Scorsese on his cinematic future: "I'm Exhausted"


Martin Scorsese / photo courtesy Paramount

Of all the Martin Scorsese interviews I've read these last few weeks, I believe this might be the best one, right up there with Nick Pinkerton's Film Comment piece (Here).

Commonwealth Magazine which seems to be a faith based publication has an in-depth and deeply personal conversation with Scorsese in its latest issue.  I recommend you read the whole thing, but the most interesting tidbit for readers of this site might be Scorsese's thoughts on his future as a director and his religious beliefs.

On seeing himself making movies ten years from now?

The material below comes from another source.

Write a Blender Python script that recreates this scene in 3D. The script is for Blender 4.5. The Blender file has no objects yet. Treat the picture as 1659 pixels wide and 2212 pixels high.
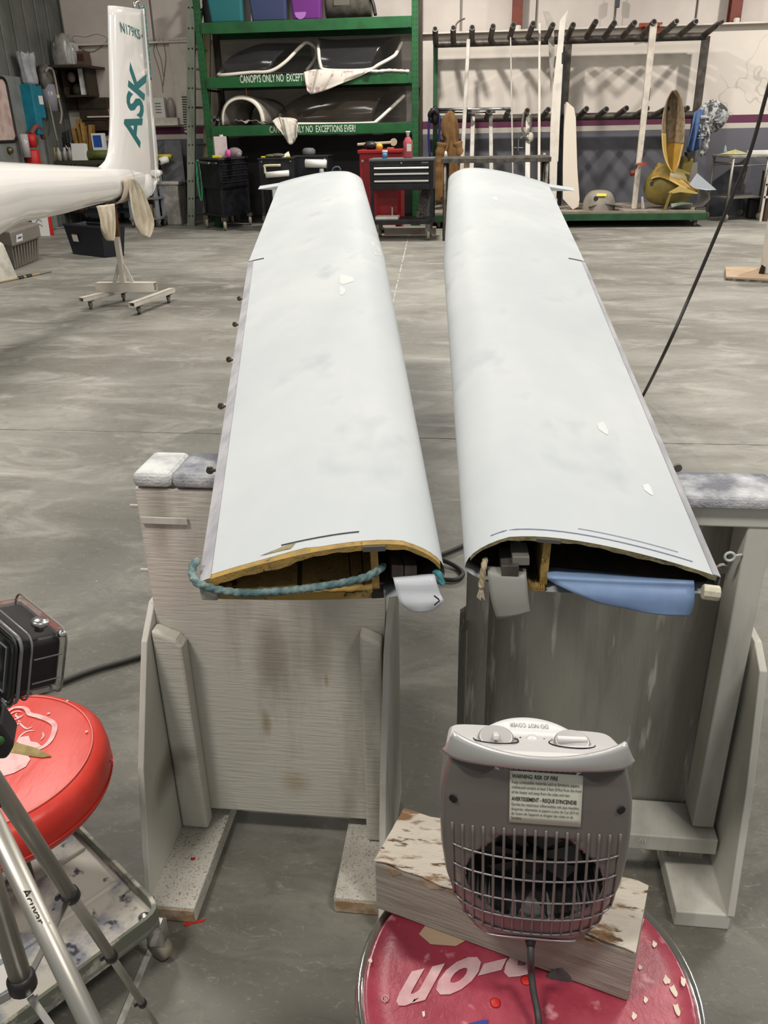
import bpy, math, random
from mathutils import Vector as V, Matrix, Euler
random.seed(7)
C = bpy.context.scene.collection
SC = bpy.context.scene
R_ = math.radians

# ---------------------------------------------------------------- camera
FPX, IW, IH = 1789.0, 1659.0, 2212.0
PITCH, ROLL, YAW, HCAM = R_(25), R_(1.2), R_(7), 1.45
CP = V((0, 0, HCAM))
_F = V((-math.sin(YAW)*math.cos(PITCH), math.cos(YAW)*math.cos(PITCH), -math.sin(PITCH)))
_R0 = V((math.cos(YAW), math.sin(YAW), 0)); _U0 = _R0.cross(_F)
_U = _U0*math.cos(ROLL) + _R0*math.sin(ROLL); _R = _R0*math.cos(ROLL) - _U0*math.sin(ROLL)
cam = bpy.data.objects.new('camera', bpy.data.cameras.new('camera')); C.objects.link(cam)
cam.matrix_world = Matrix(((_R.x, _U.x, -_F.x, CP.x), (_R.y, _U.y, -_F.y, CP.y), (_R.z, _U.z, -_F.z, CP.z), (0, 0, 0, 1)))
cam.data.sensor_fit = 'HORIZONTAL'; cam.data.sensor_width = 36; cam.data.lens = FPX*36/IW
cam.data.clip_start = 0.02; cam.data.clip_end = 60
SC.camera = cam
SC.render.resolution_x, SC.render.resolution_y = 1659, 2212
# ---------------------------------------------------------------- light
SC.view_settings.view_transform = 'Standard'; SC.view_settings.look = 'None'
SC.view_settings.gamma = 1; SC.view_settings.use_curve_mapping = False
SC.view_settings.exposure = -0.12
wd = bpy.data.worlds.new('hangar_air'); SC.world = wd; wd.use_nodes = True
wd.node_tree.nodes['Background'].inputs[0].default_value = (0.93, 0.97, 1.0, 1)
wd.node_tree.nodes['Background'].inputs[1].default_value = 0.36
def lamp(x, y, z, e, sx=1.2, sy=.35, col=(1, .955, .89)):
    l = bpy.data.lights.new('ceiling_tube_light', 'AREA'); l.shape = 'RECTANGLE'; l.size = sx; l.size_y = sy
    l.energy = e; l.color = col
    o = bpy.data.objects.new('ceiling_tube_light', l); C.objects.link(o); o.location = (x, y, z)
    return o
lamp(-0.9, 12.1, 5.0, 300, .26, .26)
lamp(5.2, 12.1, 5.0, 320, .26, .26)
for (x, y, e) in ((-4.6, 9.0, 130), (1.5, 8.6, 90), (-2.6, 4.4, 240), (2.9, 4.6, 240), (-2.2, -.9, 200), (2.2, -.6, 150)):
    lamp(x, y, 5.5, e, 1.2, .5)

# ---------------------------------------------------------------- measuring
def ray(x, y): return _F + _R*((x-829.5)/FPX) + _U*((1106-y)/FPX)
def G(x, y, h=0.0):
    d = ray(x, y); return CP + d*((h-CP.z)/d.z)
def W(x, y, Y):
    d = ray(x, y); return CP + d*(Y/d.y)
def WX(x, y, X):
    d = ray(x, y); return CP + d*(X/d.x)
def Zd(x, y, z): return CP + ray(x, y)*z
def PL(x, y, p0, n):
    d = ray(x, y); return CP + d*((p0-CP).dot(n)/d.dot(n))
def lerp(a, b, t): return a + (b-a)*t

# ---------------------------------------------------------------- materials
def lin(h):
    h = h.lstrip('#'); c = [int(h[i:i+2], 16)/255 for i in (0, 2, 4)]
    return tuple((x/12.92 if x <= .04045 else ((x+.055)/1.055)**2.4) for x in c) + (1,)
def mat(name, col, rough=.5, metal=0, col2=None, vs=6, lo=.42, hi=.62, stretch=(1, 1, 1), bump=0, bs=60, bstretch=None,
        col3=None, vs3=40, lo3=.6, hi3=.68, stains=(), trans=0, alpha=1, emit=0, coat=0, spec=.5, ior=1.45, detail=5):
    m = bpy.data.materials.new(name); m.use_nodes = True
    nt = m.node_tree; N, L = nt.nodes, nt.links
    b = N['Principled BSDF']
    b.inputs['Roughness'].default_value = rough; b.inputs['Metallic'].default_value = metal
    b.inputs['Base Color'].default_value = lin(col); b.inputs['Specular IOR Level'].default_value = spec
    b.inputs['Transmission Weight'].default_value = trans; b.inputs['Alpha'].default_value = alpha
    b.inputs['Coat Weight'].default_value = coat; b.inputs['Coat Roughness'].default_value = .08; b.inputs['IOR'].default_value = ior
    if emit:
        b.inputs['Emission Color'].default_value = lin(col); b.inputs['Emission Strength'].default_value = emit
    if not (col2 or bump or col3 or stains): return m
    tc = N.new('ShaderNodeTexCoord')
    def noise(scale, st, det):
        mp = N.new('ShaderNodeMapping'); mp.inputs['Scale'].default_value = st; L.new(tc.outputs['Object'], mp.inputs['Vector'])
        n = N.new('ShaderNodeTexNoise'); n.inputs['Scale'].default_value = scale; n.inputs['Detail'].default_value = det
        n.inputs['Roughness'].default_value = .6
        L.new(mp.outputs[0], n.inputs['Vector']); return n.outputs[0]
    def ramp(fac, a, bb):
        r = N.new('ShaderNodeMapRange'); r.inputs[1].default_value = a; r.inputs[2].default_value = bb; L.new(fac, r.inputs[0]); return r.outputs[0]
    def mix(fac, c1, c2):
        x = N.new('ShaderNodeMix'); x.data_type = 'RGBA'; L.new(fac, x.inputs[0])
        for s, c in ((6, c1), (7, c2)):
            if isinstance(c, tuple): x.inputs[s].default_value = c
            else: L.new(c, x.inputs[s])
        return x.outputs[2]
    cur = lin(col)
    if col2: cur = mix(ramp(noise(vs, stretch, detail), lo, hi), cur, lin(col2))
    if col3: cur = mix(ramp(noise(vs3, stretch, 3), lo3, hi3), cur, lin(col3))
    for (c_, sc_, r_, col_, amt) in stains:      # old spills and smudges: place, stretch, radius, colour
        g = N.new('ShaderNodeNewGeometry'); va = N.new('ShaderNodeVectorMath'); va.operation = 'SUBTRACT'; L.new(g.outputs['Position'], va.inputs[0]); va.inputs[1].default_value = tuple(c_)
        vm = N.new('ShaderNodeVectorMath'); vm.operation = 'MULTIPLY'; L.new(va.outputs[0], vm.inputs[0]); vm.inputs[1].default_value = sc_
        ln = N.new('ShaderNodeVectorMath'); ln.operation = 'LENGTH'; L.new(vm.outputs[0], ln.inputs[0])
        ad = N.new('ShaderNodeMath'); ad.operation = 'MULTIPLY_ADD'; L.new(noise(14, (1, 1, 1), 4), ad.inputs[0]); ad.inputs[1].default_value = r_*.8; L.new(ln.outputs['Value'], ad.inputs[2])
        mr = N.new('ShaderNodeMapRange'); mr.inputs[1].default_value = r_*1.45; mr.inputs[2].default_value = r_*.55; mr.inputs[4].default_value = amt; mr.interpolation_type = 'SMOOTHSTEP'; L.new(ad.outputs[0], mr.inputs[0])
        cur = mix(mr.outputs[0], cur, lin(col_))
    if col2 or col3 or stains: L.new(cur, b.inputs['Base Color'])
    if bump:
        bp = N.new('ShaderNodeBump'); bp.inputs['Strength'].default_value = bump; bp.inputs['Distance'].default_value = .004
        L.new(noise(bs, bstretch or stretch, 4), bp.inputs['Height']); L.new(bp.outputs[0], b.inputs['Normal'])
    return m

def wall_paint():
    m = mat('painted_wall', 'CFC6BC', .75, col2='BFB6AC', vs=.7, lo=.45, hi=.7)
    nt = m.node_tree; N, L = nt.nodes, nt.links; b = N['Principled BSDF']
    base = b.inputs['Base Color'].links[0].from_socket
    g = N.new('ShaderNodeNewGeometry'); s = N.new('ShaderNodeSeparateXYZ'); L.new(g.outputs['Position'], s.inputs[0])
    cur = base
    for zt, c in ((1.50, '5E2C47'), (1.385, 'B9B2A8'), (1.31, '5F5F66')):
        lt = N.new('ShaderNodeMath'); lt.operation = 'LESS_THAN'; lt.inputs[1].default_value = zt; L.new(s.outputs[2], lt.inputs[0])
        x = N.new('ShaderNodeMix'); x.data_type = 'RGBA'; L.new(lt.outputs[0], x.inputs[0]); L.new(cur, x.inputs[6]); x.inputs[7].default_value = lin(c)
        cur = x.outputs[2]
    # hairline plaster cracks
    w = N.new('ShaderNodeTexVoronoi'); w.feature = 'DISTANCE_TO_EDGE'; w.inputs['Scale'].default_value = .55
    tn = N.new('ShaderNodeTexNoise'); tn.inputs['Scale'].default_value = 2.2
    va = N.new('ShaderNodeVectorMath'); va.operation = 'ADD'; L.new(g.outputs['Position'], va.inputs[0]); L.new(tn.outputs['Color'], va.inputs[1]); L.new(g.outputs['Position'], tn.inputs['Vector'])
    L.new(va.outputs[0], w.inputs['Vector'])
    lt = N.new('ShaderNodeMath'); lt.operation = 'LESS_THAN'; lt.inputs[1].default_value = .005; L.new(w.outputs['Distance'], lt.inputs[0])
    gt = N.new('ShaderNodeMath'); gt.operation = 'GREATER_THAN'; gt.inputs[1].default_value = 3.55; L.new(s.outputs[0], gt.inputs[0])
    mu = N.new('ShaderNodeMath'); mu.operation = 'MULTIPLY'; L.new(lt.outputs[0], mu.inputs[0]); L.new(gt.outputs[0], mu.inputs[1])
    m2 = N.new('ShaderNodeMath'); m2.operation = 'MULTIPLY'; m2.inputs[1].default_value = .28; L.new(mu.outputs[0], m2.inputs[0])
    x = N.new('ShaderNodeMix'); x.data_type = 'RGBA'; L.new(m2.outputs[0], x.inputs[0]); L.new(cur, x.inputs[6]); x.inputs[7].default_value = lin('6A625C')
    L.new(x.outputs[2], b.inputs['Base Color'])
    return m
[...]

 "I don’t know. Even though there’s an enjoyment with filmmaking, and it’s an obsession every time ... I’m exhausted. It’s like, I’ll never make another film! But I’m getting ready. DeNiro is talking to me. You know, it’s the old story: DeNiro and I, we’ve had this project in mind about an old hit man—a true story. He was about seventy-four years old; we happen to be seventy-four. It takes place in the 1960s. It’s about the price you pay for a life that you lead, and a sense of good and evil. So here we are."
"With any movie, the question is, do you really want to be there? You really have to have a story that you want to tell and that you feel you could tell. And also people that you want to be with. That’s the main thing. Life gets to be too short. Ultimately, the one thing I thought I could do in life was—how should I put it? I thought I could nurture the gift I was given by God, the gift of creativity.  Now, in terms of the results, whether they’re good, mediocre, bad—I don’t know. But it turns out it doesn’t matter. It’s about growing as a person, and in your creative work, if you can grow any further. Is there anything more to mine there? Take the analogy about fishing and the intellectual waters. How deep can you fish, you know? How deep can you do it? "

On Religion vs Science:
"It’s a matter of not accepting the certitude of scientific thinking, or even philosophical thinking. Yes, there are many problems with organized religions. But the certitude of who we are, and what this universe is, and this life—it just can’t be. This is an old man talking, but we might be in a world where younger people won’t even consider that which is not material, that which one can’t see, taste, or feel. And ultimately, when everything is stripped away in Silence, that’s really what’s left. It is the spiritual."